15. The flush-closing multi-panel window assembly of claim 13, wherein the bulb seal provides a biasing force against at least one of the upper and lower frame members so as to cause at least part of the sliding window panel to move toward an interior of the vehicle when the first and second selectively actuatable members are moved toward one another and the first and second pins are caused to exit first and second apertures and/or cut-outs.

16. The flush-closing multi-panel window assembly of claim 13, wherein the first and second pins are at least partially located in respective apertures defined in the seal carrier.

17. A window assembly for a vehicle, comprising: first and second fixed window panels; a sliding window panel that is provided at least partially between the first and second fixed window panels when the sliding window panel is in a closed position; and wherein a hydrophilic coating is provided on an interior surface of the sliding window panel, wherein the hydrophilic coating has a contact angle θ of less than about 35 degrees.

18. The window assembly of claim 17, wherein the hydrophilic coating has a contact angle θ of less than about 20 degrees.

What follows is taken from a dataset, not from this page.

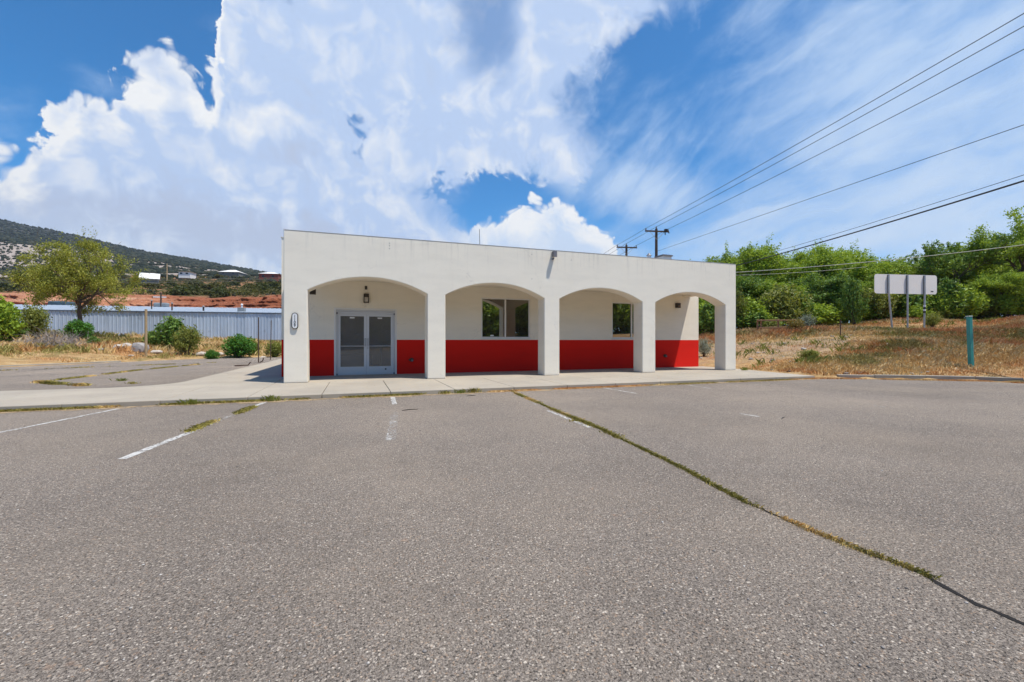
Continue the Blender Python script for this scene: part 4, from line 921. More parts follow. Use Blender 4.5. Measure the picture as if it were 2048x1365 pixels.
TREES = {
    'a': tree_meshes('elm', 11, 10.5, 2.6, 8.5, 0.26, 32000, 0.118, leaf_green, bark, 1.0, 9),
    'b': tree_meshes('elm', 12, 10.0, 2.0, 8.0, 0.24, 32000, 0.118, leaf_green, bark, 0.95, 10),
    'c': tree_meshes('elm', 13, 9.0, 1.6, 7.5, 0.22, 26000, 0.128, leaf_dark, bark, 0.95, 9),
    'd': tree_meshes('locust', 14, 11.5, 4.2, 7.0, 0.15, 3600, 0.140, leaf_dark, bark, 0.65, 6, 2, 0.55),
    'e': tree_meshes('locust', 15, 13.0, 3.5, 9.0, 0.25, 19000, 0.118, leaf_green, bark, 0.85, 8, 2, 0.6)}
def tree_at(key, px, D, ytop, rz, label, sxy=1.0, name='leafy_tree', group='trees along the grass bank'):
    hgt = {'a': 10.5, 'b': 10.0, 'c': 9.0, 'd': 11.5, 'e': 13.0}[key]
    p = at(px, 600, D); z0 = tz(p.x, p.y); zt = H + (CY - ytop) / F * D; s = (zt - z0) / (hgt + 0.5)
    return put_tree(name, TREES[key], p.x, p.y, s * sxy, rz, label, 'tree', group, s)
RT = [  # kind, column, distance, crown top row, turn, label
    ('b', 1405, 52, 532, 0.3, 'tree whose crown just peeks over the top of the parapet', 1.0),
    ('a', 1462, 50, 506, 1.1, 'leafy tree rising right behind the end of the white parapet', 0.95),
    ('a', 1512, 47, 492, 2.6, 'tall light green tree next to the building crossed by the thick cable', 0.95),
    ('c', 1440, 42, 534, 0.9, 'dark tree seen through and beside the end arch', 1.1),
    ('b', 1582, 48, 488, 4.0, 'full rounded green tree standing behind the wooden rail', 0.9),
    ('b', 1535, 41, 545, 5.2, 'lower tree directly behind the wooden rail', 1.05),
    ('a', 1648, 48, 494, 5.1, 'tree behind the grey sagebrush with a domed crown', 0.85),
    ('b', 1705, 46, 503, 0.2, 'light green tree between the sagebrush and the sign', 0.9),
    ('c', 1640, 41, 538, 1.9, 'shadowy low tree over the grey sagebrush', 1.05),
    ('b', 1770, 46, 513, 2.0, 'tree directly behind the blank sign board', 0.95),
    ('a', 1735, 40, 562, 3.0, 'low tree left of the sign posts', 1.1),
    ('a', 1838, 47, 510, 3.3, 'broad flat topped tree behind the right edge of the sign', 0.9),
    ('d', 1872, 44, 476, 0.6, 'thin sparse tree just above the right end of the sign', 0.9),
    ('d', 1918, 42, 462, 2.2, 'tallest sparse tree with open branches against the sky', 1.0),
    ('c', 1850, 40, 566, 4.4, 'dark low tree behind the sign posts', 1.1),
    ('b', 1960, 44, 500, 5.0, 'bushy tree behind the teal post', 0.95),
    ('b', 1925, 38, 580, 0.4, 'low light tree behind the teal post', 1.1),
    ('e', 2045, 40, 398, 1.2, 'tallest full tree at the right edge of the picture', 0.95),
    ('a', 2010, 37, 545, 2.7, 'low spreading tree at the foot of the tallest edge tree', 1.15),
    ('b', 1545, 56, 498, 0.8, 'tree filling the gap behind the two domed trees by the rail', 1.1),
    ('a', 1675, 56, 502, 2.8, 'farther tree showing between the domed tree and the sign', 1.1),
    ('b', 1805, 55, 520, 1.7, 'farther tree showing above the middle of the sign', 1.1),
    ('a', 1985, 54, 478, 0.5, 'farther tree showing left of the tallest edge tree', 1.1),
    ('b', 2130, 42, 450, 2.9, 'tree beyond the tall edge tree', 1.0),
    ('c', 2110, 36, 560, 1.0, 'low dark tree beyond the tall edge tree', 1.1)]
for k, px, D, yt, rz, lb, sx in RT: tree_at(k, px, D, yt, rz, lb, sx * (1.0 if k in 'de' else 1.2))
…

19. The window assembly of claim 17, wherein the hydrophilic coating comprises a layer comprising silicon oxide and/or a layer comprising DLC.

20. A method of making a window assembly, the method comprising: forming a slidable window panel by using flame pyrolysis to (a) deposit a layer comprising silicon oxide on a glass substrate and/or (b) treat a layer comprising diamond-like carbon (DLC), thereby forming a hydrophilic layer having a contact angle θ of less than about 25 degrees; and locating the slidable window panel in operative relation with first and second fixed window panels, so that the slidable window panel is slidable relative to the first and second fixed window panels.

21. The method of claim 20, wherein a coating formed by the flame pyrolysis is located on an interior surface of the slidable window panel.

22. The method of claim 20, wherein the flame pyrolysis is used to deposit a layer comprising silicon oxide on a layer comprising DLC, wherein the DLC had previously been ion beam deposited.